Sunday, May 12, 2013

My Own Sun

Here's the truth (you guys know by now that you'll always get it from me) : Most days, I'd even say 5 out of 7, I feel like the biggest farce in the universe. I feel guilty when my kids say things like, "Mom, you are the best mom in the world!" Because I know it isn't true. And I know that one day, they'll know it isn't true. 
The truth is, most days I look around me, at the book bags and the shoes, at the Lala Loopsy toys and the Play-Doh, the inside out underwear and socks, and think to myself, "This is not what I signed up for." Okay, let's be even more honest. I didn't really "sign up" at all. But if I had, it most likely wouldn't have been for this. It wouldn't have been for the mess and the stress and the yelling and the refereeing. Sometimes, a lot of times, I am just so shocked by it all. That I have kids. That I'm a mom. That, roughly 10 years ago, I became the center of a small person's universe. Oh come on, moms, you know what I'm saying. It's not conceited. It's the God honest truth. When I pushed that small person from my body, I became my own sun. His sun. And later, my daughters' sun, as well. Completely equipped with my own gravitational pull, my own orbit. It's a force that I doubt will ever be outgrown. 
A few months ago, I observed a mother with her grown daughters- one in college, one newly married. They were home for a holiday, and I watched. They orbited her. When she wasn't near them, they wandered the house looking for her. When she sat, they sat. When she shifted, they shifted. Their shoulders touched. Their hips. Their heads rested against hers. They were pulled to her, pulled by her. They needed her like they needed the sun. They were little planets, caught up in her path, spinning, spinning around her. 
I haven't really outgrown this innate planet instinct either. My mom lives in Florida now, and even from hundreds of miles away, I feel the pull. I'm always gravitating toward her, longing for that Sunshine State, to be back in that orbit. 
We mothers... That cord we grow, when we grow our babies, it's never completely cut. There's this pulsing thread between us, feeding back and forth. 
I've felt this more and more, as my own children have gotten older. You would think I'd realize it more when they're younger, when they're these little involuntary planets, revolving around me, helpless. But I've never felt that pull stronger than I have over the last year or two, as I've seen them instinctively shift and gravitate and function around me. I remember one time I told a friend how claustrophobic it made me feel sometimes. To be walking through a grocery store, or down a hallway, and to not only see but to FEEL them around me. It's like when you attach an inner tube to a boat. (Or for an occasionally more accurate description, imagine Shir Kahn  in Jungle Book with the torch tied to his tail). I turn a corner and I can feel them float behind me in my wake, a little delayed, maybe a little wider path, but undoubtedly shadowing my every move. 
These invisible cords that still tie them to me, this gravitational pull, this mini galaxy that I'm at the center of, it's wearying sometimes. There's a lot of pressure and little rest. Is this how the sun feels, I wonder? Surrounded by all these planets, no matter where he turns, always someone dependent on his energy, his life force, absorbing him in, breathing him out, NEEDING him? Let them get too far away, and they freeze. Pull them in too close, and they burn up. They must exist with you and without you, all the time. Everyday. Such a fine, tense balance to maintain. 

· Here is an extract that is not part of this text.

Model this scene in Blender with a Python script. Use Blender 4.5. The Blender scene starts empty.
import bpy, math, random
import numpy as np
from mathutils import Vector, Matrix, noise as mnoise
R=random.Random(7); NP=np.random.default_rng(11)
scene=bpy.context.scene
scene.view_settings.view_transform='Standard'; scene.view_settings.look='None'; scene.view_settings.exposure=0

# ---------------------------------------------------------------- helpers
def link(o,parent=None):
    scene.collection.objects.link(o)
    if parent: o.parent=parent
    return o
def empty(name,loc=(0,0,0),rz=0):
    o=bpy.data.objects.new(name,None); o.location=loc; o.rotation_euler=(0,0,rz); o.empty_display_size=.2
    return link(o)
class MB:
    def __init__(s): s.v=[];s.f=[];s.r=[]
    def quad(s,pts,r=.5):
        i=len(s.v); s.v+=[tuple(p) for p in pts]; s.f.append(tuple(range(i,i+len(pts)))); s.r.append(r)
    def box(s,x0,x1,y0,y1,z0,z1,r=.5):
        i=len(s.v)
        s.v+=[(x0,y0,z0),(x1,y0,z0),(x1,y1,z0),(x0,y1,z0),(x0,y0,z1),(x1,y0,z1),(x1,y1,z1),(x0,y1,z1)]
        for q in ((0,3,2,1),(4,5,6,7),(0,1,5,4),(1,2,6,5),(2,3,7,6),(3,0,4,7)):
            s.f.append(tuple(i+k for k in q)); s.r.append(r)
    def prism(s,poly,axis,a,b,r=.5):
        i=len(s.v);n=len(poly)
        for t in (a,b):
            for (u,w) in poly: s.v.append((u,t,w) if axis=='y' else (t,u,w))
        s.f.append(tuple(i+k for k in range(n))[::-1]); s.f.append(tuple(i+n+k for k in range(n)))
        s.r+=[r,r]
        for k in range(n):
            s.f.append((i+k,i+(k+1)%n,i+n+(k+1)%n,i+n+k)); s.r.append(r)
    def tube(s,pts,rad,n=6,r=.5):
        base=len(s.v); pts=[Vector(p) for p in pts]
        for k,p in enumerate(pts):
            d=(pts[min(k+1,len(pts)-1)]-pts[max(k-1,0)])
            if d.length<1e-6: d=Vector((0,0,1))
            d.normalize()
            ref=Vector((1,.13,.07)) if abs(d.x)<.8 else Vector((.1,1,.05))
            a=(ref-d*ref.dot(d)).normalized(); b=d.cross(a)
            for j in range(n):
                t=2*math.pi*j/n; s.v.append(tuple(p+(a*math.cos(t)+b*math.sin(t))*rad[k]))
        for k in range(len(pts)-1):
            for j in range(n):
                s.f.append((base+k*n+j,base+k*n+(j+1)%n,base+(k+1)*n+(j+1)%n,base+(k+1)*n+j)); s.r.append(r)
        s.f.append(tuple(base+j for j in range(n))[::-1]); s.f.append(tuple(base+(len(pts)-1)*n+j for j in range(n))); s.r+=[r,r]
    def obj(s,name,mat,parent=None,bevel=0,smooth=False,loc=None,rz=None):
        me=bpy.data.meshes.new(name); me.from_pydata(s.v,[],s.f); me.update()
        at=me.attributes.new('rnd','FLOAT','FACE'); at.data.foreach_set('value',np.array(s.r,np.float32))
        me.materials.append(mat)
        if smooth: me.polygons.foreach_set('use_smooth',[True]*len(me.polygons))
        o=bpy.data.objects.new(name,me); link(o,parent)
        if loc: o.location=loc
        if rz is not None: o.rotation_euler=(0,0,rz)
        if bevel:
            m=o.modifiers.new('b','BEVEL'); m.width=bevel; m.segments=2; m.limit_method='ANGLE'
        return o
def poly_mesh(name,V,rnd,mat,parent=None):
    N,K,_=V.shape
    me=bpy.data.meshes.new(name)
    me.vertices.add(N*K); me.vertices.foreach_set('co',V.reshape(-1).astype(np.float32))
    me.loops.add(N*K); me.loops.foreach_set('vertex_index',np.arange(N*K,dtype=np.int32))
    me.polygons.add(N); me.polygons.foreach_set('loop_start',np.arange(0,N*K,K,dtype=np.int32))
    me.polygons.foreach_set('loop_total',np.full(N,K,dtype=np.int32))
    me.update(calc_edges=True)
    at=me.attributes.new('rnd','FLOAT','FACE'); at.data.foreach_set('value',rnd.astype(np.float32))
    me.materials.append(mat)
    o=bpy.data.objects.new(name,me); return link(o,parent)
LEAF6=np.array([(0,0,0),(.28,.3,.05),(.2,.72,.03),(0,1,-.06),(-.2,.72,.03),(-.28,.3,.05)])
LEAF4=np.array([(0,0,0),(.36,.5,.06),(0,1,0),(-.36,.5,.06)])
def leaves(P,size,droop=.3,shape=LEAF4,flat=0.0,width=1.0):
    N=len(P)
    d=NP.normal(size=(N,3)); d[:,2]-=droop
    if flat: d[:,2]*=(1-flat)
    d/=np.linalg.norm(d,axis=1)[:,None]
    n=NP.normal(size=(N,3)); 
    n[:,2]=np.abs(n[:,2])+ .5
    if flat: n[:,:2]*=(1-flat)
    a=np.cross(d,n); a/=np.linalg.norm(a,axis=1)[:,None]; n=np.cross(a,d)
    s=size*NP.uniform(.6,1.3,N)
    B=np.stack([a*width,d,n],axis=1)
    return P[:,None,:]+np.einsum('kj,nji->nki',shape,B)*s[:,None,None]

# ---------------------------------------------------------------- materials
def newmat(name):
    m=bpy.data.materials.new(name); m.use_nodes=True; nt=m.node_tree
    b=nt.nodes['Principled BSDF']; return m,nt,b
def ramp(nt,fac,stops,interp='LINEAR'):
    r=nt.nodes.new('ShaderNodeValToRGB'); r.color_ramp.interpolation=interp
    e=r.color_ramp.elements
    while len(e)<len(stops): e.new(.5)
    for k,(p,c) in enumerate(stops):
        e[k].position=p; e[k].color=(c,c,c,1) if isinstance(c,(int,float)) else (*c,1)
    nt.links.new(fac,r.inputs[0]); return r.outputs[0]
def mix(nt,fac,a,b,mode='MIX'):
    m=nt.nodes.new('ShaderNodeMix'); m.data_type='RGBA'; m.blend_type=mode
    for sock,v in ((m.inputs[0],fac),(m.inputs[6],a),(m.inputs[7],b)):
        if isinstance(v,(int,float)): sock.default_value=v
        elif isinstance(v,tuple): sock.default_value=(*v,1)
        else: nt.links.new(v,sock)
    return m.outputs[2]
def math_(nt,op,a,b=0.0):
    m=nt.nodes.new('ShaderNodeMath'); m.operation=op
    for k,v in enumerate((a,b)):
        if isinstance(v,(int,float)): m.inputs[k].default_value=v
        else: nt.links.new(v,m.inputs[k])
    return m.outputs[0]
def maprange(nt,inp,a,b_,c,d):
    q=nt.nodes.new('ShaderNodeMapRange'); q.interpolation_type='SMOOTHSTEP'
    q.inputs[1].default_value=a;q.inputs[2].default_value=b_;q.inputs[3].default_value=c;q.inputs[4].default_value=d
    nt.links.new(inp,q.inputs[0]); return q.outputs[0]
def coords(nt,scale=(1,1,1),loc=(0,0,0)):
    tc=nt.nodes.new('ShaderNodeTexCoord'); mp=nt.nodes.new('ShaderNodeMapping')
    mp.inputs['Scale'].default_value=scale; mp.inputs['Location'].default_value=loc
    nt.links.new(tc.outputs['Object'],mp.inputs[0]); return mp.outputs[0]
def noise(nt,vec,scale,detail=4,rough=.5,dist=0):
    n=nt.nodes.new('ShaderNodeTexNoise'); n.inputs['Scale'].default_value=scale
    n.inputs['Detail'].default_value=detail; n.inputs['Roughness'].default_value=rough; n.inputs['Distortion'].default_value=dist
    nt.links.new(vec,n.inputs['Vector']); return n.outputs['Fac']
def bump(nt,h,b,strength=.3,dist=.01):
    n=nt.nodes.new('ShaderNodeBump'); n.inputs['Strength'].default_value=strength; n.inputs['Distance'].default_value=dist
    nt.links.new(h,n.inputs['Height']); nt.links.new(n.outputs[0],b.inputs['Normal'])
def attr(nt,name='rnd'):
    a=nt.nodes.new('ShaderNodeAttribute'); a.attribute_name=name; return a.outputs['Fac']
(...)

But oh, isn't it glorious? To be the sun. To be life and light and nourishment. To feel them orbiting around you-  living their own lives, maintaining their own ecosystems, true- but always, always pulled to you. And you hold them. You embrace them in that gravity, you hold tight for dear, dear life, watching them spin and twirl around you, rejoicing as they absorb you. Does the sun need the planets as much as the planets need the sun?
In our case, even more so. 

Exhausting, yes. 
Exhilarating, even more so. 
Worth it, worth it, worth it. 

I'm tired. I'm worn out. I'm overwhelmed and underwhelmed, I'm the center of this universe that is the center of MY universe. I'm my own sun. I'm a mother. 

Happy Mother's Day, to all my fellow suns.